My father had been shot several times. His face had been hit, his beautiful smiling face, and he had superficial wounds on his chest
and arms. None of the shots in the hail of gunfire hurt him seriously. He was still alive.

Ashiq was sitting in the front seat pressing his palms down on the car’s horn. ‘Call an ambulance!’ witnesses heard him shout. He was yelling, screaming, ‘Murtaza Bhutto is injured! Get help!’ But none of the police responded.

Two of the police officers at the scene, Haq Nawaz Sial and Shahid Hayat, both shot themselves in the foot and leg respectively. The police were going to claim that there had been a shoot-out, but it wouldn’t look right that seven men were killed – five of them on the spot and two murdered later, while no policemen had any injuries. Forensics later showed that both men’s wounds were self-inflicted. Furthermore, the ballistics and forensic examination proved that there had been no crossfire. The only spent ammunition came from police-issued weapons. Haq Nawaz Sial later died mysteriously. The police insisted it was suicide, but those close to him insist that he had been killed. No investigation into his death was ever carried out. Shahid Hayat is currently still employed in the police force, as all the others are, in high-level, government-sanctioned posts.

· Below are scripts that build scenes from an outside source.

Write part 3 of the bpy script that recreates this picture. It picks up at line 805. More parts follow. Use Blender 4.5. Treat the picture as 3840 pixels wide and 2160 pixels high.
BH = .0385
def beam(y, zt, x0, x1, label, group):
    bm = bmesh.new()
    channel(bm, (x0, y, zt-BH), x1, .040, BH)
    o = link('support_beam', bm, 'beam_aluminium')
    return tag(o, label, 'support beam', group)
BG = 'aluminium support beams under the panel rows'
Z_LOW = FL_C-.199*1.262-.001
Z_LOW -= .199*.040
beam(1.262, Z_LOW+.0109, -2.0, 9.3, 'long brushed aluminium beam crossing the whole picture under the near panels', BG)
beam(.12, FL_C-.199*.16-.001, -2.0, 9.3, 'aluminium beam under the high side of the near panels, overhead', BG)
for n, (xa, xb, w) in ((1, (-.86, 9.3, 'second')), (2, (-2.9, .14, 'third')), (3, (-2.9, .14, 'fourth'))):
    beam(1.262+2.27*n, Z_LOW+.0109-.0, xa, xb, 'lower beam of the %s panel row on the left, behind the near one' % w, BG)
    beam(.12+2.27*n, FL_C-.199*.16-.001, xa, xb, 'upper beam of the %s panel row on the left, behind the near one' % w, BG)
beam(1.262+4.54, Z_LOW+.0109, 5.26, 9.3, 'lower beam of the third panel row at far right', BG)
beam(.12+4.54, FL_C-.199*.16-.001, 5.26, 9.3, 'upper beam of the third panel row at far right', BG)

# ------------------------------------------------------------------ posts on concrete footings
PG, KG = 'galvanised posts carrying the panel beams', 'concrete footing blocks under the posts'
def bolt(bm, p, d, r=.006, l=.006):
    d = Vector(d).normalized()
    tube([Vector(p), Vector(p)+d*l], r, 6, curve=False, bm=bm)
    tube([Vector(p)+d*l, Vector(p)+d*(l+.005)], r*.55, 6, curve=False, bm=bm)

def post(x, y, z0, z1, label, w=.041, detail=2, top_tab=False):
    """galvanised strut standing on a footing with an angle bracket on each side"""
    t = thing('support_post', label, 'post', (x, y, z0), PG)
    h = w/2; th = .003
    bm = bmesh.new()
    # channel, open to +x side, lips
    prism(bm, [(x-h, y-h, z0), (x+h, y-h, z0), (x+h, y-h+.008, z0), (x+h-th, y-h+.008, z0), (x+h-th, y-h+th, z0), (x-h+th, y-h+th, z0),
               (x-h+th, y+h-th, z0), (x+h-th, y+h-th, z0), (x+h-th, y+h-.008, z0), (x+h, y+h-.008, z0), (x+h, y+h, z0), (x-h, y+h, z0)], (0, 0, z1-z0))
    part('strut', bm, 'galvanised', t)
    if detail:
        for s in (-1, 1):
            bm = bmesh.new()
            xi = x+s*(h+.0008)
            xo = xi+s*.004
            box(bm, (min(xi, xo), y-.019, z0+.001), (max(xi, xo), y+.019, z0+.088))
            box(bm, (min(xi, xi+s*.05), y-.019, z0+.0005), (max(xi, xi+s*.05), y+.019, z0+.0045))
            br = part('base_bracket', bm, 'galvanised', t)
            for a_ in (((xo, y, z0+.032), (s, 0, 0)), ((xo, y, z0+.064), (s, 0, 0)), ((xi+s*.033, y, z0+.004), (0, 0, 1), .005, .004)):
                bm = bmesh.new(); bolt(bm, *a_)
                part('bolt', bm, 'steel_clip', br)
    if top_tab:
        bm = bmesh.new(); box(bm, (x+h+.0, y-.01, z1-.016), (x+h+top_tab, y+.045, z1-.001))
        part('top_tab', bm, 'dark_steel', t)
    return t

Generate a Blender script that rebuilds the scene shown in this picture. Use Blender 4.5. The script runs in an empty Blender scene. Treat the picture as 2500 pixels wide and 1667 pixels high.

All the wounded, Qaisar, Mahmood, Asif Jatoi and Asghar, who had been shot in the arm, were face down on the road. According to Asif Jatoi there were eight of them. ‘We were made to lie on the footpath,’ he tells me. ‘The police – there were so many of them and they were all armed – turned on the searchlights on one of their vehicles to scan the road and see who was dead and who was alive. A car drove over from
Do Talwar
and surveyed the area too. When they saw it was clear, they came on foot. Rai Tahir, Shukaib Qureshi and Shahid Hayat – still walking at the time – checked the bodies that lay on the street. They kicked the dead with their boots to see if they were moving.’